You: "Did you hear that?"
Guide: "It is me playing a recording"
You: "Ah, what is it?"
Guide: "Look, there, here it comes....... Dullish-everythinged Antgleaner."
You: "Wow, nice one. Thanks. Wasn't sure you'd manage to find that one for me. Cool."
You've been with the wrong guides, Larry, or on the wrong kind of trips for you.
I know you know this but I'm sure there are many guides like me. I don't use tape lures. I believe in field craft. I bird my patch all year round and my routes change depending upon, e.g. bird movements and land use changes by farmers, etc. And I always have a Plan B, C, etc.
There's strategy behind my madness too.
i) Fixed accommodation so we can adjust and adapt chosen daily itineraries based upon weather forecast, targets (if any) acquired, local bird news or even whim
ii) Use of 4x4 vehicle which, although expensive to run, maximises deep country access - with sandgrouse often car-side for example - and increases guide/client contact
iii) I design each tour to cover as wide a range of habitats as possible, repeating them as much as possible, in order to encounter the full range of species available without having to rush around chasing birds
iv) I'm a qualified zoologist so like to chat about each species life history, ecology, adaptations, etc., all of which, I think enriches the experience
There's more but my point is that many of us are professionals that take our job seriously. I know you weren't saying otherwise, Larry, I'm not challenging your experiences. I totally understand those that want to find birds themselves rather than hire a guide.

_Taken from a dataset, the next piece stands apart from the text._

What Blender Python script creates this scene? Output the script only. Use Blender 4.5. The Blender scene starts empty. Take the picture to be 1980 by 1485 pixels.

I love birding my patch throughout the year and get a huge thrill showing clients around Catalonia and Aragon (sometimes other parts of Spain) and my objective is 'always try to make the experience as close to birding with friends as possible'. Selfishly, it's a better experience for me too.
I had a fantastic tour in the Steppes yesterday with a couple and their kid, all of us (including me) absolutely thrilled at an Eagle Owl looking at us down the scope, counting and re-counting Pin-tailed Sandgrouse close to the car but still hard to see until they stand up, head-throwing, farting Little Bustard, marvelled at 200 Griffons circling overhead trying to pick out the Egyptians only to find them on the floor close-by, Great Spotted Cuckoo pursued by Magpies, Golden Eagle helter-skeltering, etc. etc.
They made the comment that, birding on their own, they wouldn't have got 10% of the species we spent time watching and enjoying. We watched and enjoyed birds ALL DAY. No time wasted driving around, trying to find species, may be getting lost, etc.
Depending upon who you are, I suppose there are advantages and disadvantages between self-birding, local guides or big tour companies.
Birding experiences aren't always made by the birds. For some it's the people you share them with too. Others, on the other hand, prefer their own company. It's all cool.
Good luck to us all. We're all after the same thing, just in different ways.